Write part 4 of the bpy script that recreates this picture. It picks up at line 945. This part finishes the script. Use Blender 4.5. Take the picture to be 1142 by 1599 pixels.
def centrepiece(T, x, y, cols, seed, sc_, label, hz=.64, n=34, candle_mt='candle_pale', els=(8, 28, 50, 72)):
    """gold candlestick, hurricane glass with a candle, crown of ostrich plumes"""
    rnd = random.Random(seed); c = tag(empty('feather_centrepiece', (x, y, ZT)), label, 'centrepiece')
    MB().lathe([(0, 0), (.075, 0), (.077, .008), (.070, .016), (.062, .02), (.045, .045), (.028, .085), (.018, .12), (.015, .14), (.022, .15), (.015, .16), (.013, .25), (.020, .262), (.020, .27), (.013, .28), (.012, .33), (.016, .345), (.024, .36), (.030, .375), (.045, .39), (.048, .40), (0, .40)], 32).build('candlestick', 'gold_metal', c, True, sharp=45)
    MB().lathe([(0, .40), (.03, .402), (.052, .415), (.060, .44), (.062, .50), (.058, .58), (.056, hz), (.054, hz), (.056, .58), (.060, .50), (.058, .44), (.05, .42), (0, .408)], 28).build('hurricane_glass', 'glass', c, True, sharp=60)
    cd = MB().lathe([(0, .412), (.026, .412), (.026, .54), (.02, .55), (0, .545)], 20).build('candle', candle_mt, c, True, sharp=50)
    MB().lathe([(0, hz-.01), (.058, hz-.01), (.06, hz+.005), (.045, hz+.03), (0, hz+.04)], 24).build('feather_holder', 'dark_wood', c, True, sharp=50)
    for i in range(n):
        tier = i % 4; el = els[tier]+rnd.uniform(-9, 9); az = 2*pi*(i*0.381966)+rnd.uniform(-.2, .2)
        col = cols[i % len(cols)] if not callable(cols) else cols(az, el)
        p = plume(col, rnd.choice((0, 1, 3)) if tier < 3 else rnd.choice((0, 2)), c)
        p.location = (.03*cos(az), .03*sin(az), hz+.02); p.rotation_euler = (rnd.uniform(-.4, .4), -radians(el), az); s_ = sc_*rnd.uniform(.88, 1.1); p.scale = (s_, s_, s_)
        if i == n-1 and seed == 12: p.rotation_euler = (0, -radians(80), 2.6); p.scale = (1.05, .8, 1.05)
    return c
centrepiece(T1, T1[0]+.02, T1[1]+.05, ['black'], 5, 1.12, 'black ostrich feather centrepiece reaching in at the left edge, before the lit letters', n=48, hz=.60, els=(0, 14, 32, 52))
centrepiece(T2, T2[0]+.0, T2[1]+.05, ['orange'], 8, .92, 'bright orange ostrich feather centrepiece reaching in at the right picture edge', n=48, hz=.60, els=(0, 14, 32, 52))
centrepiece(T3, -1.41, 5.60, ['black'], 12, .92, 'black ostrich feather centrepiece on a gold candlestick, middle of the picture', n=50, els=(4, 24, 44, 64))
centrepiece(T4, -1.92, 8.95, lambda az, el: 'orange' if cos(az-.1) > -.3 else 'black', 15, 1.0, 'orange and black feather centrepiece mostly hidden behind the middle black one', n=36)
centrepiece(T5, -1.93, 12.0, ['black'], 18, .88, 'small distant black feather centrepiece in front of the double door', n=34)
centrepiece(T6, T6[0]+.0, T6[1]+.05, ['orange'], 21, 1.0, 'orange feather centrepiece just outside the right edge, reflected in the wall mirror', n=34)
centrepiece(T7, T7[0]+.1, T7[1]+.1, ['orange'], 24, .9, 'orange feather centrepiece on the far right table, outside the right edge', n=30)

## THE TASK
Extract each line of the listing above, copying it word for word.

## EXPECTED OUTPUT
Write part 4 of the bpy script that recreates this picture. It picks up at line 945. This part finishes the script. Use Blender 4.5. Take the picture to be 1142 by 1599 pixels.
def centrepiece(T, x, y, cols, seed, sc_, label, hz=.64, n=34, candle_mt='candle_pale', els=(8, 28, 50, 72)):
    """gold candlestick, hurricane glass with a candle, crown of ostrich plumes"""
    rnd = random.Random(seed); c = tag(empty('feather_centrepiece', (x, y, ZT)), label, 'centrepiece')
    MB().lathe([(0, 0), (.075, 0), (.077, .008), (.070, .016), (.062, .02), (.045, .045), (.028, .085), (.018, .12), (.015, .14), (.022, .15), (.015, .16), (.013, .25), (.020, .262), (.020, .27), (.013, .28), (.012, .33), (.016, .345), (.024, .36), (.030, .375), (.045, .39), (.048, .40), (0, .40)], 32).build('candlestick', 'gold_metal', c, True, sharp=45)
    MB().lathe([(0, .40), (.03, .402), (.052, .415), (.060, .44), (.062, .50), (.058, .58), (.056, hz), (.054, hz), (.056, .58), (.060, .50), (.058, .44), (.05, .42), (0, .408)], 28).build('hurricane_glass', 'glass', c, True, sharp=60)
    cd = MB().lathe([(0, .412), (.026, .412), (.026, .54), (.02, .55), (0, .545)], 20).build('candle', candle_mt, c, True, sharp=50)
    MB().lathe([(0, hz-.01), (.058, hz-.01), (.06, hz+.005), (.045, hz+.03), (0, hz+.04)], 24).build('feather_holder', 'dark_wood', c, True, sharp=50)
    for i in range(n):
        tier = i % 4; el = els[tier]+rnd.uniform(-9, 9); az = 2*pi*(i*0.381966)+rnd.uniform(-.2, .2)
        col = cols[i % len(cols)] if not callable(cols) else cols(az, el)
        p = plume(col, rnd.choice((0, 1, 3)) if tier < 3 else rnd.choice((0, 2)), c)
        p.location = (.03*cos(az), .03*sin(az), hz+.02); p.rotation_euler = (rnd.uniform(-.4, .4), -radians(el), az); s_ = sc_*rnd.uniform(.88, 1.1); p.scale = (s_, s_, s_)
        if i == n-1 and seed == 12: p.rotation_euler = (0, -radians(80), 2.6); p.scale = (1.05, .8, 1.05)
    return c
centrepiece(T1, T1[0]+.02, T1[1]+.05, ['black'], 5, 1.12, 'black ostrich feather centrepiece reaching in at the left edge, before the lit letters', n=48, hz=.60, els=(0, 14, 32, 52))
centrepiece(T2, T2[0]+.0, T2[1]+.05, ['orange'], 8, .92, 'bright orange ostrich feather centrepiece reaching in at the right picture edge', n=48, hz=.60, els=(0, 14, 32, 52))
centrepiece(T3, -1.41, 5.60, ['black'], 12, .92, 'black ostrich feather centrepiece on a gold candlestick, middle of the picture', n=50, els=(4, 24, 44, 64))
centrepiece(T4, -1.92, 8.95, lambda az, el: 'orange' if cos(az-.1) > -.3 else 'black', 15, 1.0, 'orange and black feather centrepiece mostly hidden behind the middle black one', n=36)
centrepiece(T5, -1.93, 12.0, ['black'], 18, .88, 'small distant black feather centrepiece in front of the double door', n=34)
centrepiece(T6, T6[0]+.0, T6[1]+.05, ['orange'], 21, 1.0, 'orange feather centrepiece just outside the right edge, reflected in the wall mirror', n=34)
centrepiece(T7, T7[0]+.1, T7[1]+.1, ['orange'], 24, .9, 'orange feather centrepiece on the far right table, outside the right edge', n=30)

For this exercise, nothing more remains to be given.